Oil, iron ore, and veterinary services.
It's no surprise to see companies in the first two sectors taking a dive, as both the iron ore and oil markets have been hammered by falling prices this week.
Our third contender seems to be suffering from investor anxiety over a recent market update combined with rising anxiety over the potential success (or lack of) its rapid expansion into retail. Here's what you need to know:
Fortescue Metals Group Limited (ASX: FMG) – last traded at $1.735, down 62% in the past year
Fellow contributor Ryan Newman counselled iron ore investors to batten down the hatches after the price of the steelmaking ingredient fell below US$50 per tonne earlier this week. With the macroeconomic outlook (excess supply and shrinking demand) still looking negative, I'm not at all sure why investors continue to take risks with the sector.
Fortescue labours under billions of dollar of debt and its most recent bond issue saw the company forced to accept interest rates of 9.75% on its funds. This is a sign that bond investors view the company as a risky bet and should serve as a warning to shareholders as well.
Fortescue is not a buy even at its current 'low' price.
Oil Search Limited (ASX: OSH) – last traded at $6.955, down 28% in the past year
During the heights of $8 and $9 reached by Oil Search shares last year, I wrote that the business was greatly overpriced and that the market had already factored plenty of earnings growth potential into its price.
While shares have taken a battering, I still believe Oil Search is overpriced thanks to a combination of expected high ongoing capital expenditure and a high cost of production in addition to various geographical and political risks.
Curiously, analyst Morningstar forecasts the price of LNG over the medium term at some 20% lower than the price Oil Search currently receives for its product.
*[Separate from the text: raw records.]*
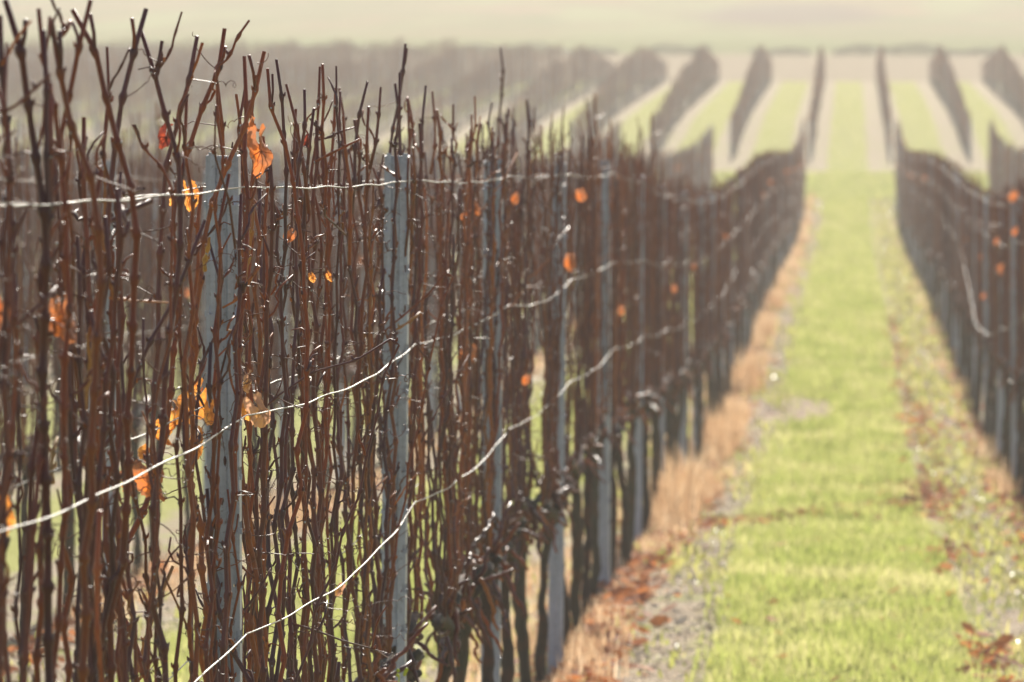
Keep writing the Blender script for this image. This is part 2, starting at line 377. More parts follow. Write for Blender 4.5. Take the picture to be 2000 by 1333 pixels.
# weeds and fallen leaves on the stony strips, stones
mb = MB(); lf = MB(); st = MB()
for c in (0, -2.1, 2.1):
    n = 26000 if c == 0 else 9000; y0 = 17 if c == 0 else (20 if c < 0 else 34)
    Y = ysamp(n, y0, 141, rng); sgn = np.where(rng.random(n) < .5, -1, 1)
    X = c + sgn * rng.uniform(.5, 1.02, n)
    dens = .20 + .4 * np.sin(X * 7 + Y * .9) * np.sin(Y * .37 + X * 3) + .35 * (sgn > 0)
    k = rng.random(n) < dens; X, Y = X[k], Y[k]; n = len(X); s = np.sqrt(Y / 20)
    mb.add(*blades(n, X, Y, rng.uniform(.015, .06, n) * s, rng.uniform(.008, .018, n) * s, rng.uniform(.01, .06, n) * s, rng))
def flat_leaves(mbx, X, Y, size, rng, lift=.012):
    n = len(X); a = rng.uniform(0, 6.28, n); t = rng.uniform(-.5, .5, (n, 2))
    k = 6; ang = a[:, None] + np.arange(k) * 2 * math.pi / k; r = size[:, None] * rng.uniform(.35, .6, (n, k))
    vx = X[:, None] + r * np.cos(ang); vy = Y[:, None] + r * np.sin(ang)
    vz = G(Y)[:, None] + lift + np.abs(r) * .5 + r * np.cos(ang) * t[:, :1] + r * np.sin(ang) * t[:, 1:]
    v = np.stack([vx, vy, vz], 2)
    cen = np.stack([X, Y, G(Y) + lift + size * rng.uniform(.0, .25, n)], 1)[:, None, :]
    v = np.concatenate([v, cen], 1).reshape(-1, 3); b0 = np.arange(n)[:, None] * 7
    f = np.concatenate([b0 + np.array([[j, (j+1) % 6, 6]]) for j in range(6)])
    mbx.add(v, None, f)
for c, n in ((0, 3600), (-2.1, 1800), (2.1, 700)):
    Y = ysamp(n, 17, 120, rng); sgn = np.where(rng.random(n) < .55, -1, 1)
    X = c + sgn * (1.03 - np.abs(rng.normal(0, .11, n))).clip(.1, 1.1)
    flat_leaves(lf, X, Y, rng.uniform(.03, .085, n), rng)
n = 260; Y = ysamp(n, 17, 90, rng); flat_leaves(lf, rng.uniform(-.6, .6, n), Y, rng.uniform(.03, .07, n), rng)
# drift of leaves across the lane, and red-brown patches on its right side
t = rng.random(420); Xd = -.75 + 1.15 * t; Yd = 32.5 + 3.0 * t + rng.normal(0, .28, 420)
flat_leaves(lf, Xd, Yd, rng.uniform(.03, .08, 420), rng)
for (cx, cy, sx_, sy_, n) in ((.42, 36.5, .12, 1.6, 420), (.45, 29.0, .07, .6, 80), (.47, 62, .10, 5, 260), (.5, 22.5, .05, .5, 60), (-.97, 22, .06, 2.2, 260), (-.9, 31, .06, 2.5, 160), (.55, 48, .1, 3, 200)):
    flat_leaves(lf, rng.normal(cx, sx_, n), rng.normal(cy, sy_, n), rng.uniform(.03, .085, n), rng)
tag(mb.obj('weeds', M_WEED), 'pale green weeds on the stony strips beside the vine rows', 'weeds', kind='stuff')
tag(lf.obj('fallen_leaves', M_FALL, smooth=False), 'orange and red-brown fallen vine leaves scattered on the ground', 'leaves', kind='stuff')
dr = MB()
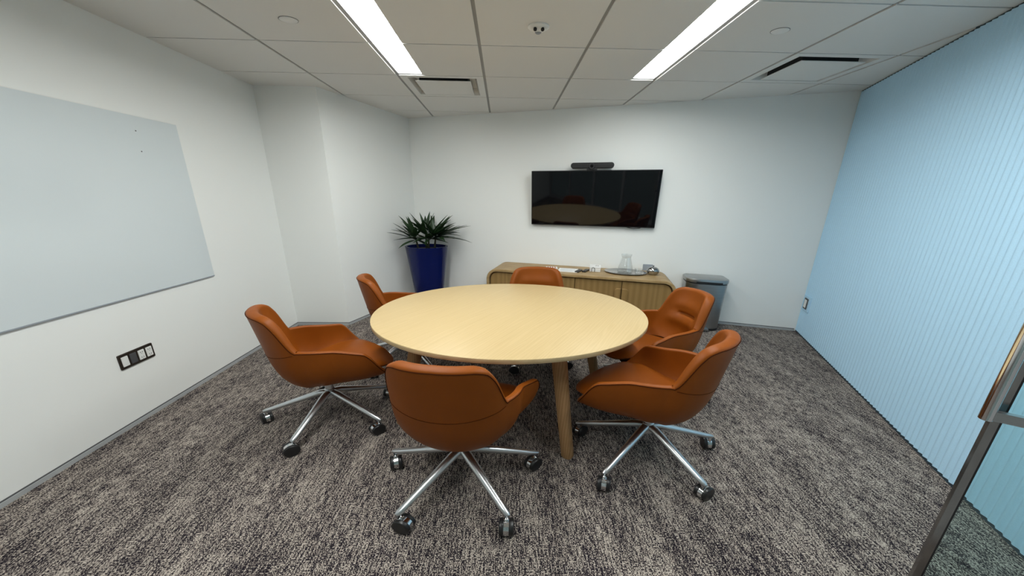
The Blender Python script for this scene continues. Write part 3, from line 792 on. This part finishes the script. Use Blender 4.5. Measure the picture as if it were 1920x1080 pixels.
CH = ChairShape().build()
SEAT_V, SEAT_F = seat_mesh()

def to_room(v, ang):
    """Turn a chair-local point array to face ang (radians, 0 = +x) and widen it across the room."""
    v = np.asarray(v, float); r = ang-math.pi/2; c, s = math.cos(r), math.sin(r)
    return np.stack([(v[:, 0]*c-v[:, 1]*s)*WIDE, v[:, 0]*s+v[:, 1]*c, v[:, 2]], 1)

def raw(name, v, f, m, parent, smooth=True, angle=None):
    b = MB(); b.v = [tuple(p) for p in v]; b.f = f
    return b.build(name, m, parent, smooth, angle=angle)

def swivel_chair(x, y, face, base, label, caster_seed):
    face, base = math.radians(face), math.radians(base)
    t = thing('swivel_chair', label, 'chair', (x, y, 0), group='tan leather chairs around the table')
    nc, nr, _ = CH.V.shape
    full = to_room(CH.V.reshape(-1, 3), face)
    # whole surface first, for seamless normals
    allf = [(i*nr+j, (i+1)*nr+j, (i+1)*nr+j+1, i*nr+j+1) for i in range(nc-1) for j in range(nr-1)]
    me = bpy.data.meshes.new('tmp'); me.from_pydata([tuple(p) for p in full], [], allf); me.update()
    vn = np.zeros(len(full)*3); me.vertex_normals.foreach_get('vector', vn); vn = vn.reshape(-1, 3); bpy.data.meshes.remove(me)
    # outside normals must point away from the tub
    mid = (nc//2)*nr+CH.rows_lo+8
    back_out = to_room(np.array([[0, -1.0, 0]]), face)[0]
    flip = vn[mid] @ back_out < 0
    def piece(name, i0, i1, j0, j1, capends=False):
        idx = [i*nr+j for i in range(i0, i1+1) for j in range(j0, j1+1)]; mp = {q: k for k, q in enumerate(idx)}
        fs = []
        for i in range(i0, i1):
            for j in range(j0, j1):
                q = (mp[i*nr+j], mp[(i+1)*nr+j], mp[(i+1)*nr+j+1], mp[i*nr+j+1]); fs.append(q[::-1] if flip else q)
        extra = []
        if capends == 'a' or capends == 'ab': extra.append([mp[i0*nr+j] for j in range(j0, j1+1)])
        if capends == 'b' or capends == 'ab': extra.append([mp[i1*nr+j] for j in range(j0, j1+1)][::-1])
        me = bpy.data.meshes.new(name); me.from_pydata([tuple(full[q]) for q in idx], [], fs+[tuple(e if not flip else e[::-1]) for e in extra])
        me.polygons.foreach_set('use_smooth', [True]*len(fs)+[False]*len(extra))
        sg = -1 if flip else 1
        if not extra: me.normals_split_custom_set_from_vertices([tuple(sg*vn[q]) for q in idx])
        me.materials.append(M['leather'])
        o = bpy.data.objects.new(name, me); COL.objects.link(o); o.parent = t
        return o
    ia, ib = CH.ib[0], CH.ib[-1]; lo = CH.rows_lo
    piece('backrest', ia, ib, lo, nr-1)
    piece('armrest', 0, ia, lo, nr-1); piece('armrest', ib, nc-1, lo, nr-1)
    sh = piece('shell', 0, nc-1, 0, lo)
    raw('seat_cushion', to_room(SEAT_V, face), SEAT_F, 'leather', t, True, 60)
    def strand(name, pts, r, n=6):
        b = MB(); b.tube([tuple(p) for p in to_room([tuple(q) for q in pts], face)], r, n); return b.build(name, 'stitch', t, True)
    strand('piping', CH.pipe, 0.0022)
    strand('back_seam', CH.seam[ia:ib+1], 0.0012)
    # pedestal
    b = MB(); b.lathe([(0.001, 0.165), (0.020, 0.165), (0.024, 0.170), (0.026, 0.235), (0.022, 0.240), (0.020, 0.352), (0.001, 0.352)], 20)
    b.v = [tuple(p) for p in to_room(b.v, face)]; b.build('column', 'alu', t, True)
    b = MB(); b.box(-0.085, 0.085, -0.08, 0.10, 0.352, 0.372); b.v = [tuple(p) for p in to_room(b.v, face)]; b.build('seat_plate', 'black', t)
    rc = random.Random(caster_seed)
    for k in range(5):
        a = base+2*math.pi*k/5; u = Vector((math.cos(a), math.sin(a), 0))
        b = MB(); b.tube([u*0.015+Vector((0,0,0.214)), u*0.05+Vector((0,0,0.208)), u*0.30+Vector((0,0,0.108)), u*0.330+Vector((0,0,0.098)), u*0.342+Vector((0,0,0.094))], [0.020, 0.021, 0.015, 0.0135, 0.008], 12, flat=(0.95, 1.0))
        b.v = [tuple(p) for p in to_room(b.v, math.pi/2)]; b.build('base_leg', 'alu', t, True, angle=50)
        ca = rc.uniform(0, 2*math.pi) if caster_seed < 100 else 0.4*k
        ctr = u*0.330; off = Vector((math.cos(ca), math.sin(ca), 0))*0.016; ax = Vector((-math.sin(ca), math.cos(ca), 0))
        w0 = ctr+off+Vector((0,0,0.036))
        b = MB(); b.tube([ctr+Vector((0,0,0.098)), ctr+Vector((0,0,0.055))], 0.0085, 12)
        b.tube([w0-ax*0.0095, w0+ax*0.0095], 0.0345, 22)
        b.v = [tuple(p) for p in to_room(b.v, math.pi/2)]; cs = b.build('caster', 'chrome', t, True)
        for sgn in (-1, 1):
            b = MB(); b.tube([w0+ax*sgn*0.0097, w0+ax*sgn*0.0115, w0+ax*sgn*0.023, w0+ax*sgn*0.026, w0+ax*sgn*0.0265], [0.034, 0.036, 0.036, 0.0335, 0.024], 22)
            b.v = [tuple(p) for p in to_room(b.v, math.pi/2)]; wh = b.build('wheel', 'rubber', cs, True, angle=40)
    return t

swivel_chair(-1.202, 1.937, 31, 45, 'tan leather swivel chair nearest the glass board and wall outlet', 3)
swivel_chair(-0.221, 1.397, 79, 16, 'tan leather swivel chair in the foreground with its back to the camera', 5)
swivel_chair(0.872, 1.568, 141, 6, 'tan leather swivel chair in front right, nearest the glass door', 8)
swivel_chair(0.300, 2.815, -97, 30, 'tan leather swivel chair between the table and the credenza', 11)
swivel_chair(-0.900, 2.745, 20, 20, 'tan leather swivel chair between the blue planter and the table', 13)
swivel_chair(1.158, 2.205, 188, 54, 'tan leather swivel chair directly in front of the steel bin', 17)

# ---------------------------------------------------------------- glass door standing open at the right
EDGE = Vector((1.366, 0.703))
dd = (HINGE - EDGE); DL = dd.length - 0.03; drz = math.atan2(dd.y, dd.x)
door = MB().box(0.0, DL, -0.006, 0.006, 0.012, 2.28).build('door_1', 'tinted', None, loc=(EDGE.x, EDGE.y, 0), rz=drz)
tag(door, 'clear glass door standing open beside the blue wall', kind='structure')
MB().box(-0.010, 0.006, -0.007, 0.007, 0.010, 2.282).build('edge_stile', 'darkchrome', door)
MB().box(0.006, 0.0105, -0.0065, 0.0065, 0.010, 2.282).build('edge_seal', 'rubber', door)
for z in (0.15, 2.1): MB().box(DL-0.06, DL+0.02, -0.02, 0.02, z-0.06, z+0.06).build('hinge', 'darkchrome', door)
# pull tube and push bar, on the camera's side of the glass
ci, si = math.cos(-drz), math.sin(-drz)
def door_local(x, y):
    x -= EDGE.x; y -= EDGE.y; return (x*ci-y*si, x*si+y*ci)
hx, hy = door_local(1.309, 0.689)
pull = MB().tube([(hx, hy, 0.952), (hx, hy, 0.953), (hx, hy, 2.0)], [0.0110, 0.0120, 0.0120], 24).build('pull_tube', 'chrome', door, True, angle=40)
for z in (1.15, 1.8): MB().tube([(hx, hy, z), (0.0, -0.004, z)], 0.006, 12).build('pull_mount', 'chrome', pull, True)
MB().box(hx+0.006, DL-0.10, hy-0.008, hy+0.008, 0.955, 0.982).build('push_bar', 'steel', door)
MB().box(DL-0.14, DL-0.10, hy-0.008, -0.005, 0.955, 0.982).build('push_bar_mount', 'steel', door)
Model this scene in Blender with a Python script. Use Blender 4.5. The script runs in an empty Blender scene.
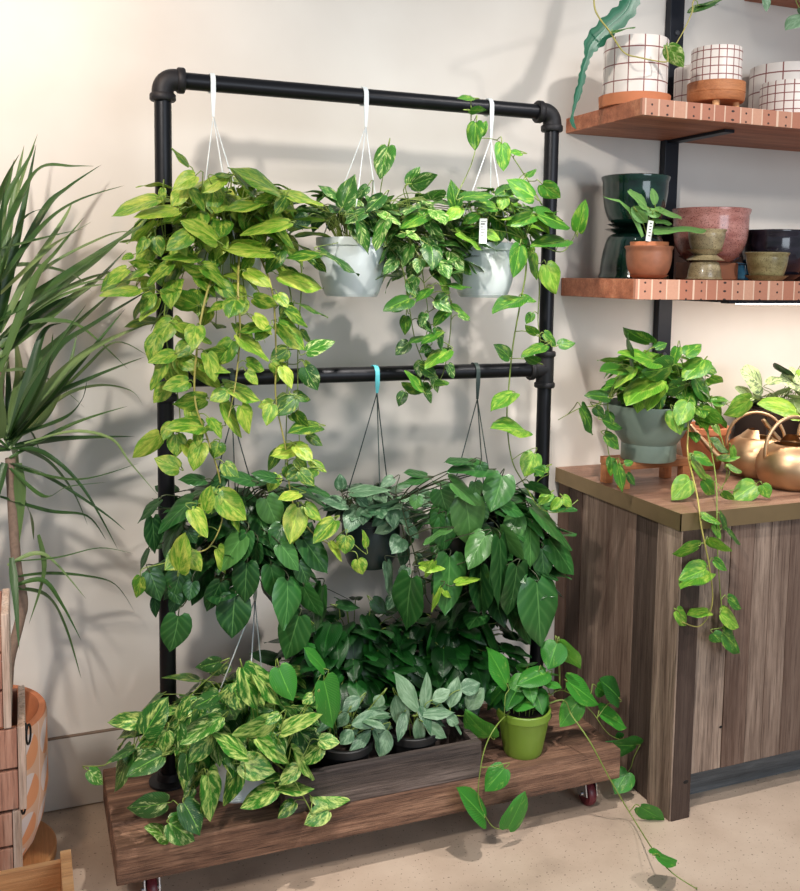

Analysts' forecasts are routinely wrong, but the general direction of forecast LNG prices (downwards) may be worth keeping in mind.
There is a price at which I would buy Oil Search shares, but it sits somewhere south of $6.
Greencross Limited (ASX: GXL) – last traded at $5.14, down 44% in the past year
Finally, Greencross Limited continues its slide in the aftermath of a negative trading update earlier this year when the company revealed a number of one-off costs and a decline in its Western Australian businesses.
I wrote earlier this year that Greencross looked like a buy at around $6.50, and the stock looks like even better value for the long-term at today's prices. While this year's results may be a little weaker than expected, Greencross is in a position to reach a growing number of pet owners and is also leveraged to a growing trend of consumers spending big on their pets.
Greencross is also thought to be more resistant to weak retail spending due to the close bond many pet owners form with their animals. With all these factors in its favour and trading on a modest Price to Earnings (P/E) ratio of ~15, I'd say Greencross looks like a strong buy at today's prices.